- [Stored dataset items]
◇ ◇ ◇ ◇ ◇ ◇ ◇

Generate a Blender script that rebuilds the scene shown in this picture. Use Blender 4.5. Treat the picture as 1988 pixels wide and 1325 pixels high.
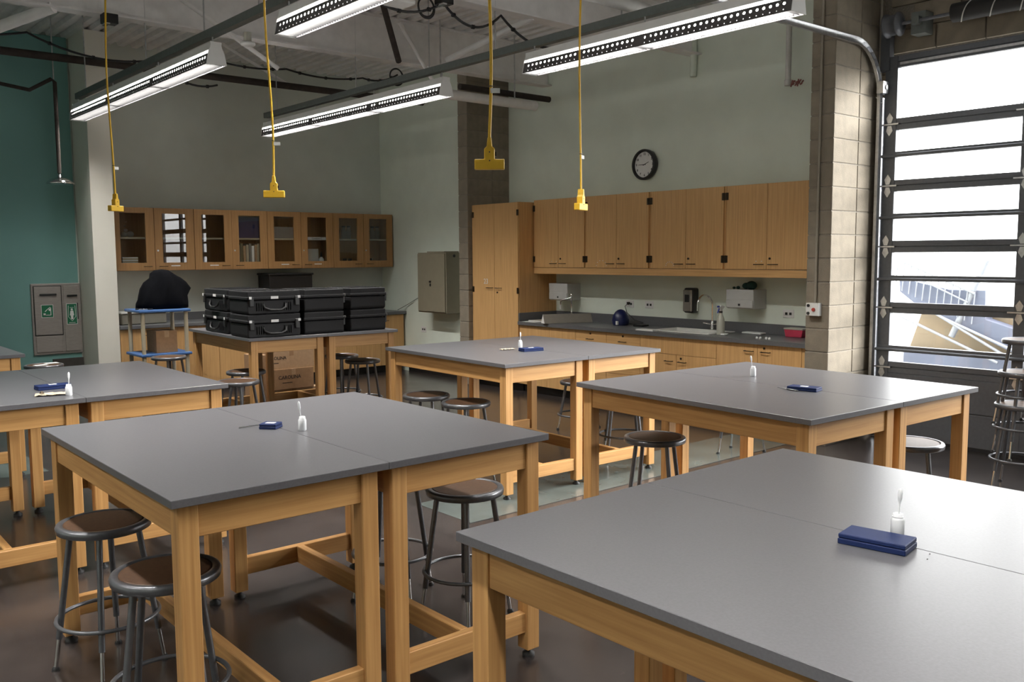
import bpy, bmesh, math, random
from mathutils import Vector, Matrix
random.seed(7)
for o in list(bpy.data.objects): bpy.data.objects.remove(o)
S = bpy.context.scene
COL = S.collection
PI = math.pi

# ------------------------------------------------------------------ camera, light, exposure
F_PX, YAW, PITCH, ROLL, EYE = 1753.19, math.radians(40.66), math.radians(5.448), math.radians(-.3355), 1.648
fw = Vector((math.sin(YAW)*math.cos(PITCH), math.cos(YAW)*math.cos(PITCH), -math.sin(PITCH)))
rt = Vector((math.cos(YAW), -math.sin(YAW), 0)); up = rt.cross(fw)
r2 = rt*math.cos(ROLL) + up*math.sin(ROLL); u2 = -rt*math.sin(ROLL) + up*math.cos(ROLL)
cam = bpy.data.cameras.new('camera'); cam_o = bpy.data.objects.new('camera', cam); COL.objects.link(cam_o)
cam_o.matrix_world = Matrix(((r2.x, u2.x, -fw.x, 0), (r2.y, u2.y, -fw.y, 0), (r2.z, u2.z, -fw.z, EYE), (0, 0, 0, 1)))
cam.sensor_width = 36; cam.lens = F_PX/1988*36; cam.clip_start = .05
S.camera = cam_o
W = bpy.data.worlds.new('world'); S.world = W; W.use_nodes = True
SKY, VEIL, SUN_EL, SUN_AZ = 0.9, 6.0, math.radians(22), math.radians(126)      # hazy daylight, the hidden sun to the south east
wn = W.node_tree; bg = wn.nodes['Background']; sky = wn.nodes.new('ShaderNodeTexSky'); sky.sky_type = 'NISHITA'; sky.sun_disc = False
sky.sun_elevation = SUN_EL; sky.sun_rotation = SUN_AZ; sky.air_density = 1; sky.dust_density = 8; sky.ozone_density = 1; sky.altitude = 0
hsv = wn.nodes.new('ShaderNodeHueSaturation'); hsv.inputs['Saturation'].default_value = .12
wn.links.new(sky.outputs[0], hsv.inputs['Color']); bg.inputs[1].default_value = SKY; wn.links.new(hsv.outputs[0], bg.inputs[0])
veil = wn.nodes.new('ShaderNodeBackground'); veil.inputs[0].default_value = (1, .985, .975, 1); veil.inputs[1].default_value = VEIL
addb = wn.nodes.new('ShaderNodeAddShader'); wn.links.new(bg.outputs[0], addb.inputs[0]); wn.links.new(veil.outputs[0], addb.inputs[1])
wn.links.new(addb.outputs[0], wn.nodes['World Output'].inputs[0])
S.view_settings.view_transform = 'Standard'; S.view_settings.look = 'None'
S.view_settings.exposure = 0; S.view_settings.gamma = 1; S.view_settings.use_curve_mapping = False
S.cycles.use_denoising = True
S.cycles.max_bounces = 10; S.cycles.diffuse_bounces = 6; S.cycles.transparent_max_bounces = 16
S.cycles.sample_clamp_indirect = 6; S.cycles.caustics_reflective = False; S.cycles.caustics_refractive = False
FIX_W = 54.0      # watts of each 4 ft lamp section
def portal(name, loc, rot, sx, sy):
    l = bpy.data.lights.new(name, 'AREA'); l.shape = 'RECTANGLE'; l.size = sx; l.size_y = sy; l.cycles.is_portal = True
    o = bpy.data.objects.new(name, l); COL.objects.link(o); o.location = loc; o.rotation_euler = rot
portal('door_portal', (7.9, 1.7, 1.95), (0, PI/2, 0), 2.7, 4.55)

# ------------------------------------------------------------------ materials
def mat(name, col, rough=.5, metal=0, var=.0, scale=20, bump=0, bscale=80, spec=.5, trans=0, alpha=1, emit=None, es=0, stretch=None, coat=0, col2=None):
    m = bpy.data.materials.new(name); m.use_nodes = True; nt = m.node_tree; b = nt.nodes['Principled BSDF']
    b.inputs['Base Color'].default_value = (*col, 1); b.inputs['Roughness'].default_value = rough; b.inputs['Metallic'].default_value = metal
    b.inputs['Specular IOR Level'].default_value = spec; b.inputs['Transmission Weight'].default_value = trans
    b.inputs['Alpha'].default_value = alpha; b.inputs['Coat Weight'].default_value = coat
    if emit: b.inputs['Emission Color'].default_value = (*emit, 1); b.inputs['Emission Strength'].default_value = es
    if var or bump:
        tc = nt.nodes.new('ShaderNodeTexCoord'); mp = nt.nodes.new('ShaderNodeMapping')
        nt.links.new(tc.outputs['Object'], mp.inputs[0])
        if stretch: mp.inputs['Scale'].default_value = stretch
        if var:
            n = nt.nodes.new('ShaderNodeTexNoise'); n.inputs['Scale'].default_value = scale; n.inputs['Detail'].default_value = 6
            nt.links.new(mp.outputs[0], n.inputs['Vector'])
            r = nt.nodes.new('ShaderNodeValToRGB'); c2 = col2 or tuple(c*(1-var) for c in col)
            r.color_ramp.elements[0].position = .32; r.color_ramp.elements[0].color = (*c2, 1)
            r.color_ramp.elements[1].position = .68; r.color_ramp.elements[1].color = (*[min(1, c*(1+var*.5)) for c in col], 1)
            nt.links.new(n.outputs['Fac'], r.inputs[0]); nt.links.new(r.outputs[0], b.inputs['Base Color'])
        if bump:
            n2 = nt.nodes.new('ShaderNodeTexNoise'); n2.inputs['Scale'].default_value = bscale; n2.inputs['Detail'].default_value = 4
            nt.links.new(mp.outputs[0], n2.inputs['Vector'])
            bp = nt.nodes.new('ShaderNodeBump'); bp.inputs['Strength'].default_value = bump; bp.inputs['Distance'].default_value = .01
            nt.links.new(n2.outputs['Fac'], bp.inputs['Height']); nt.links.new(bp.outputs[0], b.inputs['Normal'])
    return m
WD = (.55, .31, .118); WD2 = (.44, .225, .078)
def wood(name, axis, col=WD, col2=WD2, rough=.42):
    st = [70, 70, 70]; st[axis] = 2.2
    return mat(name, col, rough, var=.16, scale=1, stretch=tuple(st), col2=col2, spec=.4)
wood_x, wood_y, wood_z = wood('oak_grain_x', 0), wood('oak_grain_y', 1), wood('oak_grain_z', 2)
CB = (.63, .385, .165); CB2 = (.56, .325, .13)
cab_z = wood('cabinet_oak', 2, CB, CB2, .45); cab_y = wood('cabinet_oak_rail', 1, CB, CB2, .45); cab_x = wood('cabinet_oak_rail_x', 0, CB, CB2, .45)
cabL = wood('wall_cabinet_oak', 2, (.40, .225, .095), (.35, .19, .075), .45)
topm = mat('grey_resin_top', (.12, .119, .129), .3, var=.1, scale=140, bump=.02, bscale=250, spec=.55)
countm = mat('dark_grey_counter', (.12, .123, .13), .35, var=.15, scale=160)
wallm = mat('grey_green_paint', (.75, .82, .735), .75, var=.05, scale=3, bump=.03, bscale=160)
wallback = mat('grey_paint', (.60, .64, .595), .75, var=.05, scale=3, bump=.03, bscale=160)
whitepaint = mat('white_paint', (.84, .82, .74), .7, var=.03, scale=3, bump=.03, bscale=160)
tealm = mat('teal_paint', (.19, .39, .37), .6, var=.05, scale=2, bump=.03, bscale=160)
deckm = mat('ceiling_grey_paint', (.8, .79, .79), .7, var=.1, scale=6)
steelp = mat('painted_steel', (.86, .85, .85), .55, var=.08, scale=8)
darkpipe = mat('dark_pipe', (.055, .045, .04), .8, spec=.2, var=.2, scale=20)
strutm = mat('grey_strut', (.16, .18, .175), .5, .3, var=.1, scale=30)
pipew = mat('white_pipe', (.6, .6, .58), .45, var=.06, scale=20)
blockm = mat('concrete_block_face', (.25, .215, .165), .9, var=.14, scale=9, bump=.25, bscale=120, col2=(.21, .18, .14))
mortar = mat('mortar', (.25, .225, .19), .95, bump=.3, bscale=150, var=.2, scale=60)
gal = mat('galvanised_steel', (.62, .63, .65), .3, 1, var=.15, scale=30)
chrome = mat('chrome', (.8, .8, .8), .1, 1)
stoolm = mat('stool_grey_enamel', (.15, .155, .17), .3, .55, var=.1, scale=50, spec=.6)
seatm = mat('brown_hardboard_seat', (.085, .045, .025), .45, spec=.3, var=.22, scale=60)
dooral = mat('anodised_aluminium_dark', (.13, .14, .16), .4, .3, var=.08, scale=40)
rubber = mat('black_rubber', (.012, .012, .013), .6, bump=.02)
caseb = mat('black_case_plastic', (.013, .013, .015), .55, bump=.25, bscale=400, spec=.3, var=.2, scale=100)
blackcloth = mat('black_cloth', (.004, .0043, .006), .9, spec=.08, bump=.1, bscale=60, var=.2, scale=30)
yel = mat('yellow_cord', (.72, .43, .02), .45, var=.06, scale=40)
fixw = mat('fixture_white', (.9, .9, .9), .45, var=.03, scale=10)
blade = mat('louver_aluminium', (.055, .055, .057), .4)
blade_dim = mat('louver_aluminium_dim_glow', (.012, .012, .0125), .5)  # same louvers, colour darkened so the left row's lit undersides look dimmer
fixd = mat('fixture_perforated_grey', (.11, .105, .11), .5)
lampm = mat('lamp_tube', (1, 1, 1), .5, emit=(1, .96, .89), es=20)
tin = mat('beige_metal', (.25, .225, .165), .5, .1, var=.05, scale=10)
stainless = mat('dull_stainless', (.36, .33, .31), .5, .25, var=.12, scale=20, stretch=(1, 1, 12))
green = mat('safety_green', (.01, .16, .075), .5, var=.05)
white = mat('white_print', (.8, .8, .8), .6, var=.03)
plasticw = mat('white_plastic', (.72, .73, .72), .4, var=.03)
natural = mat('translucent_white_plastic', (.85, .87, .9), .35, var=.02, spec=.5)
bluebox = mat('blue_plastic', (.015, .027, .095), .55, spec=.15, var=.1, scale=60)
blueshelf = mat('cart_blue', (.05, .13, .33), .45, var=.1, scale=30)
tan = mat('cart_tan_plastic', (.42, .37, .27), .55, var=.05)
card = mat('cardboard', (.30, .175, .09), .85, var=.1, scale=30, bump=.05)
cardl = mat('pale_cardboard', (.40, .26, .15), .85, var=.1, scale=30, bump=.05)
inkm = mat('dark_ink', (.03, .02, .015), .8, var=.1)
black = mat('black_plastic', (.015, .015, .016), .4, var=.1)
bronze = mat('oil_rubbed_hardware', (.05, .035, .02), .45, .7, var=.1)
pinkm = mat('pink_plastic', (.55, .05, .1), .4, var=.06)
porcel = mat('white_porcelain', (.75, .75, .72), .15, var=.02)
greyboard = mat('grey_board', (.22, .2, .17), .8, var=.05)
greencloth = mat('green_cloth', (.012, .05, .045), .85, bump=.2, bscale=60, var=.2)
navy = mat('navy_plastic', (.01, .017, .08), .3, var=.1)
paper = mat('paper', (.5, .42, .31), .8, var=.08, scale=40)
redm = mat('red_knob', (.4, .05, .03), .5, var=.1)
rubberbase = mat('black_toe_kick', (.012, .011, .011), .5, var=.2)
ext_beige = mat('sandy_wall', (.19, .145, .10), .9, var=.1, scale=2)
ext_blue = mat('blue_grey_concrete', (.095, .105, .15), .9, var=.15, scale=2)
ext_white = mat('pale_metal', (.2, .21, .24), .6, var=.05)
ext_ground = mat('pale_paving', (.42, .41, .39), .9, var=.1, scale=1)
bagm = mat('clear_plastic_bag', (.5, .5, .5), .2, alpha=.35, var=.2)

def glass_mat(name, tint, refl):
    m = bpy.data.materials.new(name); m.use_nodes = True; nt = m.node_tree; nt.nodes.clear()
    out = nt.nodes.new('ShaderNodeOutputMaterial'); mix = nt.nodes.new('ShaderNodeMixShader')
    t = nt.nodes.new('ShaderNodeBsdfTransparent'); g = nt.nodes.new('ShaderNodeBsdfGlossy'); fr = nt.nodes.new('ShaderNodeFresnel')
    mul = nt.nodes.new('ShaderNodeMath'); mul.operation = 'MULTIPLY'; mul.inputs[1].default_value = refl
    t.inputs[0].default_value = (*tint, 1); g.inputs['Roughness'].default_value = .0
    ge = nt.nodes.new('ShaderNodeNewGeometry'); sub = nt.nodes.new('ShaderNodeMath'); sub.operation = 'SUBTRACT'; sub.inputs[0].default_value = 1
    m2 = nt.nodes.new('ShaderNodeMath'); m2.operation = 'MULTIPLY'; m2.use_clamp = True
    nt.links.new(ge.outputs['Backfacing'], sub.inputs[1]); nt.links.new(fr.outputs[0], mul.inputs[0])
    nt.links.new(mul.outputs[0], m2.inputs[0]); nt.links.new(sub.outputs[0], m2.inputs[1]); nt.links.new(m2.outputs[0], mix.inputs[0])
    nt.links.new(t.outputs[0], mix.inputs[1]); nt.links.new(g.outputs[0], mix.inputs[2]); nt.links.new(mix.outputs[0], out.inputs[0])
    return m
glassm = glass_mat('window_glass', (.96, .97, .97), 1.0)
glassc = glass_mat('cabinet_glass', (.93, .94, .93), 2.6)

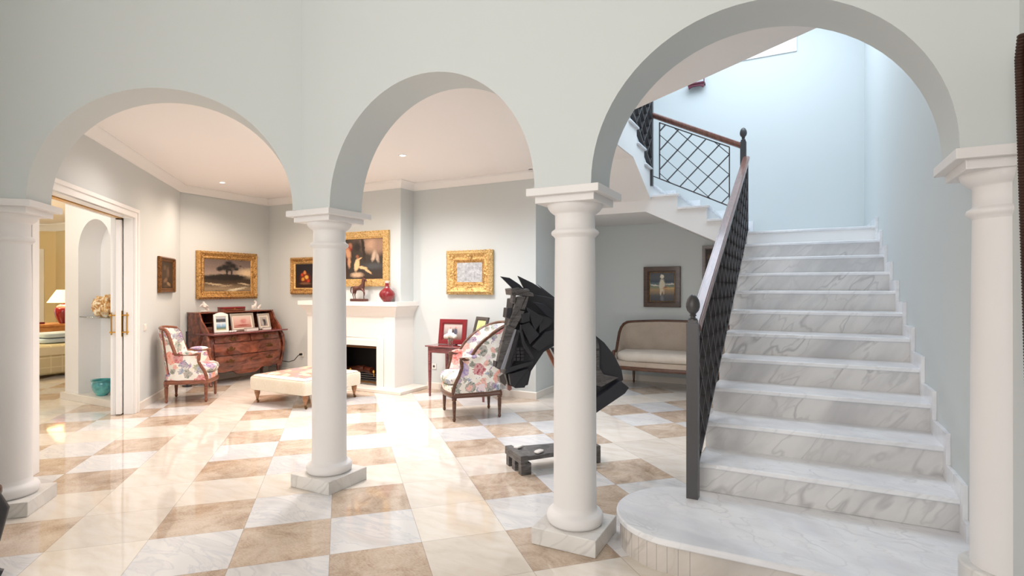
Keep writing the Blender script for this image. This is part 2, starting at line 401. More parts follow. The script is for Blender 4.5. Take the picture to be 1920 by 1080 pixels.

◇ ◇ ◇ ◇ ◇ ◇ ◇

- [What to work on] Write out exactly the lines between the start of the data and the line with "PI = math.pi", including both, but none of the pictures.

- [Solution to this task]
Generate a Blender script that rebuilds the scene shown in this picture. Use Blender 4.5. Treat the picture as 1988 pixels wide and 1325 pixels high.
import bpy, bmesh, math, random
from mathutils import Vector, Matrix
random.seed(7)
for o in list(bpy.data.objects): bpy.data.objects.remove(o)
S = bpy.context.scene
COL = S.collection
PI = math.pi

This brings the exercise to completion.